Employing someone for non-caring role


I was hoping to garner the opinion of the people on this forum about employing someone to handle non-caring duties for my mother-in-law. She lives in accommodation that provides 24-hour care service, so that end is well taken care of. Where we have difficulties is with things like getting a shopping list, handling the mail, and just with ensuring everything is running smoothly (case in point, just today when my wife visited, she realised the shower was completely blocked and perhaps could have been for days!).

Does anyone have experience of hiring someone for a few hours a week as our first point of contact with everything that is going on, from ensuring relevant mail is passed on to us, to keeping on top of any appointments that might come up, even with helping us stay in better contact with my mother-in-law. It would be quite a varied role.

I would be interested to know if people went through the council, or local care agencies or simply put out an ad and hired privately. Thanks in advance for your help.


Yes I understand completely what you’re saying. My Mum lived on her own and although her care needs were taken care of (by a care agency), I felt there were “gaps” where I wanted someone to just drop in and keep an eye on things. I could only visit at weekends so I felt we needed someone during the week.

I did some research on the internet and found a lady who had set up a local business hiring out “paid friends.” All the people who were employed were CRB checked and were prepared to do a variety of jobs. We hired a lady who cared for my Mum for several years. She would let us know if anything needed fixing in the house, or she would paint Mum’s nails or take her out shopping, or do any household tasks which needed doing. It took a little while for the relationship to develop - eg for Mum to learn to ask if she needed anything in particular, and also for the lady to understand the tasks which we struggled with that she could help with. But in time the relationship developed and we all benefitted.

I guess it’s always risky to let a stranger into the home of someone vulnerable. In this particular example it worked out really well for us all, so good luck in your search!

Hi, I seem to think I replied to a post identical to this a few weeks ago.

How is the situation now?


There is a system called direct payments, but I think cause she already gets 24 hour care then i’m not sure about the hours she’d get via social services, if she’d get anything. There is a clause in it which is called accessing the community which is supposed to give disabled persons the funds to pay for trips out ect… my mother in law got 8 hours per week for “accessing the community” so they paid me £7.20 per hour.

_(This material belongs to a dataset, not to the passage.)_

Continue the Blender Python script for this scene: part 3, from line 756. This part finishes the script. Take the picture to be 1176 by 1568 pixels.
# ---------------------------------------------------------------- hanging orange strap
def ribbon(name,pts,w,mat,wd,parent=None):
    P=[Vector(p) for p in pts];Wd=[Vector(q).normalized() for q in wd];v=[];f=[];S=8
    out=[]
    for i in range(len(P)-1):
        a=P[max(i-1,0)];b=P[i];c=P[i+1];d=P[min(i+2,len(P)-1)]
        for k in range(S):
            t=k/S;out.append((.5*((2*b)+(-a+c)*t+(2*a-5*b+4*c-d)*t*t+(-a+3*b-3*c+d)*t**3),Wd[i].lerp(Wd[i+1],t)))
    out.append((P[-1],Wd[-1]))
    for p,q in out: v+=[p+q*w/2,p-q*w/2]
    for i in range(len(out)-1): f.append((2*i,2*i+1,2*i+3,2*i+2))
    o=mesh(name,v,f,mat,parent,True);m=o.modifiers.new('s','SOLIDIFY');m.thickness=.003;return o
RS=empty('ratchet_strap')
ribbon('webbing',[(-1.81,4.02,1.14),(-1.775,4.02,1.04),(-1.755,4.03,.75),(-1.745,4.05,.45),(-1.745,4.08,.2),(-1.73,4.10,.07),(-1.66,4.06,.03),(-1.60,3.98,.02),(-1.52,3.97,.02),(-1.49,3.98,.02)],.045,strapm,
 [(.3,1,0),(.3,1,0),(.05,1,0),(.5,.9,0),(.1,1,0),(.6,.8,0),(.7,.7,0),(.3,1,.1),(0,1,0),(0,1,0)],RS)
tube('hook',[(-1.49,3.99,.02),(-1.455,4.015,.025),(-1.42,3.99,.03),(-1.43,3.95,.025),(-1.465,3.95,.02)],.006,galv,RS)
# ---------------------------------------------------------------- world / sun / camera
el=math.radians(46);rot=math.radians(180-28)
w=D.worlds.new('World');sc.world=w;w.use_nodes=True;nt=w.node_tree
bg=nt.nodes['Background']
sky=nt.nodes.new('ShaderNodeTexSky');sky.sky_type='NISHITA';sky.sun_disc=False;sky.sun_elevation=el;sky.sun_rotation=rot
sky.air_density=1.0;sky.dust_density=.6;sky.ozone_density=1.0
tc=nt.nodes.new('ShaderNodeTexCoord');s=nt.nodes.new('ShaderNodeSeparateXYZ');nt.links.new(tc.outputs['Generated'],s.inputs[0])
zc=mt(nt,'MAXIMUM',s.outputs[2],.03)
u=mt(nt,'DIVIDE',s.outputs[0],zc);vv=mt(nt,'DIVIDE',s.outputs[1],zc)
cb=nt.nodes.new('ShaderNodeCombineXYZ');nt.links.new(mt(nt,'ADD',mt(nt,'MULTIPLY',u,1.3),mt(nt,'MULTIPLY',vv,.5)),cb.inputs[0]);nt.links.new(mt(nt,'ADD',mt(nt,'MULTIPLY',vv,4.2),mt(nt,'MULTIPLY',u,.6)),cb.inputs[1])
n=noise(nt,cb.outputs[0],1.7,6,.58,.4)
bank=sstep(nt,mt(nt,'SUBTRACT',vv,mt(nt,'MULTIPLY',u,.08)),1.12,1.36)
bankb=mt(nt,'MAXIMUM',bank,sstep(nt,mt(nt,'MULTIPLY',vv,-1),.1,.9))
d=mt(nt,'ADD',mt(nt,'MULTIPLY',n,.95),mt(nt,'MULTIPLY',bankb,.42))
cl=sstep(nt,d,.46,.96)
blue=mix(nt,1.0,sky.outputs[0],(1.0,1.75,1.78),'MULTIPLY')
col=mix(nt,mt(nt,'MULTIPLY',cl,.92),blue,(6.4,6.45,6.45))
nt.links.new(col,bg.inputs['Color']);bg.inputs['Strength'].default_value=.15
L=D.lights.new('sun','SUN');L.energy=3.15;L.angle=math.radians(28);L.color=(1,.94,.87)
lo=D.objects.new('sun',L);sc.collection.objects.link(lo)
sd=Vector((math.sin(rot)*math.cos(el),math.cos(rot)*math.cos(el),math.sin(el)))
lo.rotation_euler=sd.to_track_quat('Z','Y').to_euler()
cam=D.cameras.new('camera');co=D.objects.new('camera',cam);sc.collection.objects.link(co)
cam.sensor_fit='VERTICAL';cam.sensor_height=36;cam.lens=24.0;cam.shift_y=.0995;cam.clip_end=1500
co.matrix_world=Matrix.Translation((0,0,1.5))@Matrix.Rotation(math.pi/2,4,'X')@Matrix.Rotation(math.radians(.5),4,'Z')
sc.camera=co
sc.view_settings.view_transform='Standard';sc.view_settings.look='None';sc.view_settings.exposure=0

This may be completely useless but worth a look whats the worst they can say “no?”

Jo xxx

Oh forgot to say paying bills and organising is part of the “accessing the community”. Any care setting is required by CQC to enable clients to have equal opportunities and reach “their potential” they are supposed to encourage where appropriate and assist where needed, if she needs help with those sorts of things they should be helping. Might be worth hurrassing the care setting she’s in first to see what you can get from them as you are happy with the level of care she gets there, and it saves trying to find someone else.